- [Data]
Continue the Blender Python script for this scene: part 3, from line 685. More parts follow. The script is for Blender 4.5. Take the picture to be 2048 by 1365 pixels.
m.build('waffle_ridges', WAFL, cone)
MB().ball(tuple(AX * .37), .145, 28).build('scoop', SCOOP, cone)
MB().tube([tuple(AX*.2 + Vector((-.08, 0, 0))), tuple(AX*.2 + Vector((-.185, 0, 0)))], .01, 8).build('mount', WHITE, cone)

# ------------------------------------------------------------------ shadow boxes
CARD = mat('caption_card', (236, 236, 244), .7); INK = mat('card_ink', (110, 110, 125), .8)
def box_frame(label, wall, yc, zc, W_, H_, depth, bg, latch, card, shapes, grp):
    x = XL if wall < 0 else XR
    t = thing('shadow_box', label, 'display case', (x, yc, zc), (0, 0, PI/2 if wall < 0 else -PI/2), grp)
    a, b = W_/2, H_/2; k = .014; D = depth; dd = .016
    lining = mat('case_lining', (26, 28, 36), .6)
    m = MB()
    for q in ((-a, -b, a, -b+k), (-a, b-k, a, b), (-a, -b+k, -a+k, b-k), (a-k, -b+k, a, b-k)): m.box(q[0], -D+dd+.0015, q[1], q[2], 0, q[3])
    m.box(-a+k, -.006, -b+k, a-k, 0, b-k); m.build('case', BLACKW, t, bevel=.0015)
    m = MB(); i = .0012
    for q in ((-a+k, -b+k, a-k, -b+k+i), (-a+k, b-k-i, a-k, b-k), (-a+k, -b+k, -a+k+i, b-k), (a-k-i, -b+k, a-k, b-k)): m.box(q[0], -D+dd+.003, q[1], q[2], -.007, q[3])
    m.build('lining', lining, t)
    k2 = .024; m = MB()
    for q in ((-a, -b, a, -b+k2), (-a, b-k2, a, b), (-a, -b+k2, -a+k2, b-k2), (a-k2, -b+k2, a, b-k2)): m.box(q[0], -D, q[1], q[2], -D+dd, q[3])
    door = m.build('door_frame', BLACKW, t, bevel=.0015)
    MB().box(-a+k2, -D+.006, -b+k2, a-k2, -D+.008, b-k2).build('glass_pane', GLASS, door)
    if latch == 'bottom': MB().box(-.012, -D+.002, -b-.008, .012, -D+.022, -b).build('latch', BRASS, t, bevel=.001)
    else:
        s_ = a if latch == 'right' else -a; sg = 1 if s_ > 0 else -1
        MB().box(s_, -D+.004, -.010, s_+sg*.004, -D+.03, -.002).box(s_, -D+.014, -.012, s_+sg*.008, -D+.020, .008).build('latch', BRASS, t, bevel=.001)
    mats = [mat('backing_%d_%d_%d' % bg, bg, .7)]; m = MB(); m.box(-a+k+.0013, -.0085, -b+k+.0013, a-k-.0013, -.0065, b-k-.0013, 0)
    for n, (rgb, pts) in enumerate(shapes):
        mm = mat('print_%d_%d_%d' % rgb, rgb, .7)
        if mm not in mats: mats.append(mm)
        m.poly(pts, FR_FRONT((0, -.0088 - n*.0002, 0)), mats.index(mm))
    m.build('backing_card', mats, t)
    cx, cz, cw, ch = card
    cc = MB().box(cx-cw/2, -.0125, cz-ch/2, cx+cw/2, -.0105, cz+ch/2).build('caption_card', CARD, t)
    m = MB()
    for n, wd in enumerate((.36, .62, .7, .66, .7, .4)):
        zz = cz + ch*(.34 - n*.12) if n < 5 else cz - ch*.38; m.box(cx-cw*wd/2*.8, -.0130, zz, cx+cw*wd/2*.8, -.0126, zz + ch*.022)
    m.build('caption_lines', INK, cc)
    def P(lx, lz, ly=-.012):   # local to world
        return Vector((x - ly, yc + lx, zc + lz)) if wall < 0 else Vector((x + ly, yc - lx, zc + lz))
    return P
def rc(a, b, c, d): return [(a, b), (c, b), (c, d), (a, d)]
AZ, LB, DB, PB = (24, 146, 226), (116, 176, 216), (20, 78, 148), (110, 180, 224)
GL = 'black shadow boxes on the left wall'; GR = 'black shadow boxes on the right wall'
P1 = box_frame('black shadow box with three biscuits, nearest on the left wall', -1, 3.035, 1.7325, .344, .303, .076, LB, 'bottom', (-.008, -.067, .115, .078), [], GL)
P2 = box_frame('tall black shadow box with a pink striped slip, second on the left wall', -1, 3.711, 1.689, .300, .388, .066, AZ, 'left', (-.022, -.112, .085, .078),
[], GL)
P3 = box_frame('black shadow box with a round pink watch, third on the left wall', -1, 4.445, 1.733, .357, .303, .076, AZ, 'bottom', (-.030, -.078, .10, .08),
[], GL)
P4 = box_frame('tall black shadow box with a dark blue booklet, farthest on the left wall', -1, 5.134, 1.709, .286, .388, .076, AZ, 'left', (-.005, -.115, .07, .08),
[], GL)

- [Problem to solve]
Copy out the whole listing, exactly as written.

- [The response]
Continue the Blender Python script for this scene: part 3, from line 685. More parts follow. The script is for Blender 4.5. Take the picture to be 2048 by 1365 pixels.
m.build('waffle_ridges', WAFL, cone)
MB().ball(tuple(AX * .37), .145, 28).build('scoop', SCOOP, cone)
MB().tube([tuple(AX*.2 + Vector((-.08, 0, 0))), tuple(AX*.2 + Vector((-.185, 0, 0)))], .01, 8).build('mount', WHITE, cone)

# ------------------------------------------------------------------ shadow boxes
CARD = mat('caption_card', (236, 236, 244), .7); INK = mat('card_ink', (110, 110, 125), .8)
def box_frame(label, wall, yc, zc, W_, H_, depth, bg, latch, card, shapes, grp):
    x = XL if wall < 0 else XR
    t = thing('shadow_box', label, 'display case', (x, yc, zc), (0, 0, PI/2 if wall < 0 else -PI/2), grp)
    a, b = W_/2, H_/2; k = .014; D = depth; dd = .016
    lining = mat('case_lining', (26, 28, 36), .6)
    m = MB()
    for q in ((-a, -b, a, -b+k), (-a, b-k, a, b), (-a, -b+k, -a+k, b-k), (a-k, -b+k, a, b-k)): m.box(q[0], -D+dd+.0015, q[1], q[2], 0, q[3])
    m.box(-a+k, -.006, -b+k, a-k, 0, b-k); m.build('case', BLACKW, t, bevel=.0015)
    m = MB(); i = .0012
    for q in ((-a+k, -b+k, a-k, -b+k+i), (-a+k, b-k-i, a-k, b-k), (-a+k, -b+k, -a+k+i, b-k), (a-k-i, -b+k, a-k, b-k)): m.box(q[0], -D+dd+.003, q[1], q[2], -.007, q[3])
    m.build('lining', lining, t)
    k2 = .024; m = MB()
    for q in ((-a, -b, a, -b+k2), (-a, b-k2, a, b), (-a, -b+k2, -a+k2, b-k2), (a-k2, -b+k2, a, b-k2)): m.box(q[0], -D, q[1], q[2], -D+dd, q[3])
    door = m.build('door_frame', BLACKW, t, bevel=.0015)
    MB().box(-a+k2, -D+.006, -b+k2, a-k2, -D+.008, b-k2).build('glass_pane', GLASS, door)
    if latch == 'bottom': MB().box(-.012, -D+.002, -b-.008, .012, -D+.022, -b).build('latch', BRASS, t, bevel=.001)
    else:
        s_ = a if latch == 'right' else -a; sg = 1 if s_ > 0 else -1
        MB().box(s_, -D+.004, -.010, s_+sg*.004, -D+.03, -.002).box(s_, -D+.014, -.012, s_+sg*.008, -D+.020, .008).build('latch', BRASS, t, bevel=.001)
    mats = [mat('backing_%d_%d_%d' % bg, bg, .7)]; m = MB(); m.box(-a+k+.0013, -.0085, -b+k+.0013, a-k-.0013, -.0065, b-k-.0013, 0)
    for n, (rgb, pts) in enumerate(shapes):
        mm = mat('print_%d_%d_%d' % rgb, rgb, .7)
        if mm not in mats: mats.append(mm)
        m.poly(pts, FR_FRONT((0, -.0088 - n*.0002, 0)), mats.index(mm))
    m.build('backing_card', mats, t)
    cx, cz, cw, ch = card
    cc = MB().box(cx-cw/2, -.0125, cz-ch/2, cx+cw/2, -.0105, cz+ch/2).build('caption_card', CARD, t)
    m = MB()
    for n, wd in enumerate((.36, .62, .7, .66, .7, .4)):
        zz = cz + ch*(.34 - n*.12) if n < 5 else cz - ch*.38; m.box(cx-cw*wd/2*.8, -.0130, zz, cx+cw*wd/2*.8, -.0126, zz + ch*.022)
    m.build('caption_lines', INK, cc)
    def P(lx, lz, ly=-.012):   # local to world
        return Vector((x - ly, yc + lx, zc + lz)) if wall < 0 else Vector((x + ly, yc - lx, zc + lz))
    return P
def rc(a, b, c, d): return [(a, b), (c, b), (c, d), (a, d)]
AZ, LB, DB, PB = (24, 146, 226), (116, 176, 216), (20, 78, 148), (110, 180, 224)
GL = 'black shadow boxes on the left wall'; GR = 'black shadow boxes on the right wall'
P1 = box_frame('black shadow box with three biscuits, nearest on the left wall', -1, 3.035, 1.7325, .344, .303, .076, LB, 'bottom', (-.008, -.067, .115, .078), [], GL)
P2 = box_frame('tall black shadow box with a pink striped slip, second on the left wall', -1, 3.711, 1.689, .300, .388, .066, AZ, 'left', (-.022, -.112, .085, .078),
[], GL)
P3 = box_frame('black shadow box with a round pink watch, third on the left wall', -1, 4.445, 1.733, .357, .303, .076, AZ, 'bottom', (-.030, -.078, .10, .08),
[], GL)
P4 = box_frame('tall black shadow box with a dark blue booklet, farthest on the left wall', -1, 5.134, 1.709, .286, .388, .076, AZ, 'left', (-.005, -.115, .07, .08),
[], GL)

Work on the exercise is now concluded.